Problem details: Repeat the lines of the data that follow, please, starting at the first and stopping after the one with "TAU = math.tau".

Data excerpt:
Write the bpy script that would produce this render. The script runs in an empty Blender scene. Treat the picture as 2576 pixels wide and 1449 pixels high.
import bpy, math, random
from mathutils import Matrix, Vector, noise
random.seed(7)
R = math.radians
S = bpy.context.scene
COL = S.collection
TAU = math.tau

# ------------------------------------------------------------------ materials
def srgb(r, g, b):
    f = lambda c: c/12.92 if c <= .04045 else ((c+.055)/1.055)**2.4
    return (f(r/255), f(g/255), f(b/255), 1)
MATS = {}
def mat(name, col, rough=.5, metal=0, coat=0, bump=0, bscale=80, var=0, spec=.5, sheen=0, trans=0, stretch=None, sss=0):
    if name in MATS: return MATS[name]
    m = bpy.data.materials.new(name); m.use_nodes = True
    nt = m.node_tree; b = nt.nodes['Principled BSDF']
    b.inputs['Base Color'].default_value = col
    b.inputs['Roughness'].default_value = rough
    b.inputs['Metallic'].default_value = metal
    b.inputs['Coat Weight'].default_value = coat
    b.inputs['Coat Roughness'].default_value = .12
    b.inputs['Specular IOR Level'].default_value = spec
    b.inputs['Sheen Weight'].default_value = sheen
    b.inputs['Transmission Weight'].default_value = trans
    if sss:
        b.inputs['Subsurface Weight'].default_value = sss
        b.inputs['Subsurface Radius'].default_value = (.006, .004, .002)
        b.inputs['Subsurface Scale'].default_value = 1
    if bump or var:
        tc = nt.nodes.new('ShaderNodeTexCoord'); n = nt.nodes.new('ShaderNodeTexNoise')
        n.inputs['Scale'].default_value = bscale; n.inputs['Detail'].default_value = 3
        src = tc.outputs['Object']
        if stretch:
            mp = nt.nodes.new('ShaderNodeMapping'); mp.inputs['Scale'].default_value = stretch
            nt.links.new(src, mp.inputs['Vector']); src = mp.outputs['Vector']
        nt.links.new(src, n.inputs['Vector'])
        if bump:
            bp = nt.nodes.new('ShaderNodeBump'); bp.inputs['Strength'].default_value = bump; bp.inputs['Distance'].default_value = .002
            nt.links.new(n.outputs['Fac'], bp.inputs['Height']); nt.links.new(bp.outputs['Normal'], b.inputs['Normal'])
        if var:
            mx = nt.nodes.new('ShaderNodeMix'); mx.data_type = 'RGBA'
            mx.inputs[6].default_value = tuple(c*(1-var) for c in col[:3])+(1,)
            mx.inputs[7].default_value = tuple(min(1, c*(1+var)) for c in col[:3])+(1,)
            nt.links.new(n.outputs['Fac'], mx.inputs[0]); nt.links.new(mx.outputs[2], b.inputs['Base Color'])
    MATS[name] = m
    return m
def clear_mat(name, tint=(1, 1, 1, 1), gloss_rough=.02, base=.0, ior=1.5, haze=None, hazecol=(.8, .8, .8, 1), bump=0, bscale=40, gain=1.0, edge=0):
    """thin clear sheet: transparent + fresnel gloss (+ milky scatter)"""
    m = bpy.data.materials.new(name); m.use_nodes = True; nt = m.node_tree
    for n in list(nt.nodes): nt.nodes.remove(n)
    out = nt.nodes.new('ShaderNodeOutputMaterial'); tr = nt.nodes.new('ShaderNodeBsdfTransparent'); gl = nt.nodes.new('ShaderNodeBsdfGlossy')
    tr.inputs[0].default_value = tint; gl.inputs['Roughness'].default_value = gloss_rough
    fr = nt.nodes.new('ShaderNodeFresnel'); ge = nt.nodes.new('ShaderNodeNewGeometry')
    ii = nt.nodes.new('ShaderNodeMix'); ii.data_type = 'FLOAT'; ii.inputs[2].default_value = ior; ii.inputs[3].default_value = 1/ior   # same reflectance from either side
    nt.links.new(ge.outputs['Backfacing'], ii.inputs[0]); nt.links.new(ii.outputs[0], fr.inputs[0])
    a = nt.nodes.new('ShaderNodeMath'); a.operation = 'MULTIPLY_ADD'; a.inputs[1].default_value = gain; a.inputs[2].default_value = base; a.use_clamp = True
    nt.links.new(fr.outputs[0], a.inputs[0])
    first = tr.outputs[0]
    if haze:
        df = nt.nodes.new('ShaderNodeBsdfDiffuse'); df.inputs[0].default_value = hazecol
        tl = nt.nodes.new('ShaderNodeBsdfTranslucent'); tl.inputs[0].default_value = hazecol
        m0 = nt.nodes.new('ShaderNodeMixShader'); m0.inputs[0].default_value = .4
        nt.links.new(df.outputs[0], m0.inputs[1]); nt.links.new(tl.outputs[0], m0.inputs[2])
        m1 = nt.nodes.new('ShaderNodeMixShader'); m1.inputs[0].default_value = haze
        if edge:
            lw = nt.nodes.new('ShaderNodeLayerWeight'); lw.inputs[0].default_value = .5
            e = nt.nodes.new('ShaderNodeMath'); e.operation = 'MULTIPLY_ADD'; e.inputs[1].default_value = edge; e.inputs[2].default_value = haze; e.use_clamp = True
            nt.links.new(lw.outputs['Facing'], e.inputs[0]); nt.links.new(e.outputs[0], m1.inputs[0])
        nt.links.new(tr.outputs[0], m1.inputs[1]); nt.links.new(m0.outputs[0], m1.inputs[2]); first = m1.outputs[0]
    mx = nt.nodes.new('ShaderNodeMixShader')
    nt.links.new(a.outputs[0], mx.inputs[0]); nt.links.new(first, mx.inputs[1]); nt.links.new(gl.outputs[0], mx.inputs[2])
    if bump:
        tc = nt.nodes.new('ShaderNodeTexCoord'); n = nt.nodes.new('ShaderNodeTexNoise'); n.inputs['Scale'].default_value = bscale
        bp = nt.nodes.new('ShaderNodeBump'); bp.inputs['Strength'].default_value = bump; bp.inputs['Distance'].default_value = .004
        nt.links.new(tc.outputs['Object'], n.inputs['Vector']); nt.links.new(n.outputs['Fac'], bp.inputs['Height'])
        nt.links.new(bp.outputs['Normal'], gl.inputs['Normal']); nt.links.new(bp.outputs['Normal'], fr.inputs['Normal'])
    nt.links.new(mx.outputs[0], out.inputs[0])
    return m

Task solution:
Write the bpy script that would produce this render. The script runs in an empty Blender scene. Treat the picture as 2576 pixels wide and 1449 pixels high.
import bpy, math, random
from mathutils import Matrix, Vector, noise
random.seed(7)
R = math.radians
S = bpy.context.scene
COL = S.collection
TAU = math.tau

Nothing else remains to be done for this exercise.